What is being asked: Transcribe the material from its first line onward, ending with the line that contains "tag(obj('tile_field', far_tiles[k], M['tile_light']" and adding nothing beyond it.

Data to process:
(begin)
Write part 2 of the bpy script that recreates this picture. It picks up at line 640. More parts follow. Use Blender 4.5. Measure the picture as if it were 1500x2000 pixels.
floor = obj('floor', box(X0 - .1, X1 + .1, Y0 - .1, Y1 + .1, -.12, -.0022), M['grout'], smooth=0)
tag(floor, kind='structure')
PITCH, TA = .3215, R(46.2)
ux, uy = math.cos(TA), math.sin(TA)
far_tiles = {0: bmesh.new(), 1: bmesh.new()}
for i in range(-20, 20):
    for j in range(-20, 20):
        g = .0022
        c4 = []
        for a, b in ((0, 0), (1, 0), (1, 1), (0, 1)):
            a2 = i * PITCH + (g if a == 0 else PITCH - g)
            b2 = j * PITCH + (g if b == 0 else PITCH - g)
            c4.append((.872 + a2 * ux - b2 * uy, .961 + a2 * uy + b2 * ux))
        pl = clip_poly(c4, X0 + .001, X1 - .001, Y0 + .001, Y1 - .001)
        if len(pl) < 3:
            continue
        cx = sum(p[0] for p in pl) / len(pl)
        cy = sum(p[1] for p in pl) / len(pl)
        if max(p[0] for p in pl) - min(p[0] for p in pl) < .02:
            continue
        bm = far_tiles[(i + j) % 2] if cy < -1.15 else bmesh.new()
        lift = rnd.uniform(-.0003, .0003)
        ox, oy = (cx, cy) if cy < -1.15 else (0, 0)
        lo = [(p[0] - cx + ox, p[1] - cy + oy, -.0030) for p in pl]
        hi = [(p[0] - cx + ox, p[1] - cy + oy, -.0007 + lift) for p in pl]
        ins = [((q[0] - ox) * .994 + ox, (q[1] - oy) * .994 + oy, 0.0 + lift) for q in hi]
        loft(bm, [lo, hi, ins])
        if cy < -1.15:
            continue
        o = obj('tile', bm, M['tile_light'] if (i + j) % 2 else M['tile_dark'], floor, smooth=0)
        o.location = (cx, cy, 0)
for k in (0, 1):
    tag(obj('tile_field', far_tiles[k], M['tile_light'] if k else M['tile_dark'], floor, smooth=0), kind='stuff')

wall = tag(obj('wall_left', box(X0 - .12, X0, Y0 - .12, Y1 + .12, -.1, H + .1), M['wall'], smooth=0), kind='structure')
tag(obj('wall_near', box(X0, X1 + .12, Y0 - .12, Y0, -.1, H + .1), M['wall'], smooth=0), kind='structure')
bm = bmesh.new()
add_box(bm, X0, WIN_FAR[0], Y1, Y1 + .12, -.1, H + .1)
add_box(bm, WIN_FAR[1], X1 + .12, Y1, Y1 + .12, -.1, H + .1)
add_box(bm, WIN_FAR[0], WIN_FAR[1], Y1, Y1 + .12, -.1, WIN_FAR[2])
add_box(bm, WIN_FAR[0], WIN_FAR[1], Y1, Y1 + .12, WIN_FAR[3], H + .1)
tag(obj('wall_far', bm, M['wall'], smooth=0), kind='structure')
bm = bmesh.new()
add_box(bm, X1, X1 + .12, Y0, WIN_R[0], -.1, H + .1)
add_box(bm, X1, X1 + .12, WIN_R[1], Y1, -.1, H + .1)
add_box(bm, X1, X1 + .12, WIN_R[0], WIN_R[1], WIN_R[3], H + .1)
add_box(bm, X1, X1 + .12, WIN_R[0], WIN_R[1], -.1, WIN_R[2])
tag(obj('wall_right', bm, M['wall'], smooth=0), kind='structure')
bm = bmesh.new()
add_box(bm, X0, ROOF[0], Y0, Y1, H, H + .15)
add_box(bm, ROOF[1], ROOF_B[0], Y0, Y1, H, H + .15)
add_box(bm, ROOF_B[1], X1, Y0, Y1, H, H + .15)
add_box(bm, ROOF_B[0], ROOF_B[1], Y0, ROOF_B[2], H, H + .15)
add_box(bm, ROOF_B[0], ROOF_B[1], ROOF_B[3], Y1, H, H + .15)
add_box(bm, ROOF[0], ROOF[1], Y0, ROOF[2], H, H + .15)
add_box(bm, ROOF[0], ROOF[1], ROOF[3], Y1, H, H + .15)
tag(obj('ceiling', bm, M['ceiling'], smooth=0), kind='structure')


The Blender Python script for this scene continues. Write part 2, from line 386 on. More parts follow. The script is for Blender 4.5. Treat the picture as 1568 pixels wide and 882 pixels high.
(end)
Exercise response:
Write part 2 of the bpy script that recreates this picture. It picks up at line 640. More parts follow. Use Blender 4.5. Measure the picture as if it were 1500x2000 pixels.
floor = obj('floor', box(X0 - .1, X1 + .1, Y0 - .1, Y1 + .1, -.12, -.0022), M['grout'], smooth=0)
tag(floor, kind='structure')
PITCH, TA = .3215, R(46.2)
ux, uy = math.cos(TA), math.sin(TA)
far_tiles = {0: bmesh.new(), 1: bmesh.new()}
for i in range(-20, 20):
    for j in range(-20, 20):
        g = .0022
        c4 = []
        for a, b in ((0, 0), (1, 0), (1, 1), (0, 1)):
            a2 = i * PITCH + (g if a == 0 else PITCH - g)
            b2 = j * PITCH + (g if b == 0 else PITCH - g)
            c4.append((.872 + a2 * ux - b2 * uy, .961 + a2 * uy + b2 * ux))
        pl = clip_poly(c4, X0 + .001, X1 - .001, Y0 + .001, Y1 - .001)
        if len(pl) < 3:
            continue
        cx = sum(p[0] for p in pl) / len(pl)
        cy = sum(p[1] for p in pl) / len(pl)
        if max(p[0] for p in pl) - min(p[0] for p in pl) < .02:
            continue
        bm = far_tiles[(i + j) % 2] if cy < -1.15 else bmesh.new()
        lift = rnd.uniform(-.0003, .0003)
        ox, oy = (cx, cy) if cy < -1.15 else (0, 0)
        lo = [(p[0] - cx + ox, p[1] - cy + oy, -.0030) for p in pl]
        hi = [(p[0] - cx + ox, p[1] - cy + oy, -.0007 + lift) for p in pl]
        ins = [((q[0] - ox) * .994 + ox, (q[1] - oy) * .994 + oy, 0.0 + lift) for q in hi]
        loft(bm, [lo, hi, ins])
        if cy < -1.15:
            continue
        o = obj('tile', bm, M['tile_light'] if (i + j) % 2 else M['tile_dark'], floor, smooth=0)
        o.location = (cx, cy, 0)
for k in (0, 1):
    tag(obj('tile_field', far_tiles[k], M['tile_light'] if k else M['tile_dark'], floor, smooth=0), kind='stuff')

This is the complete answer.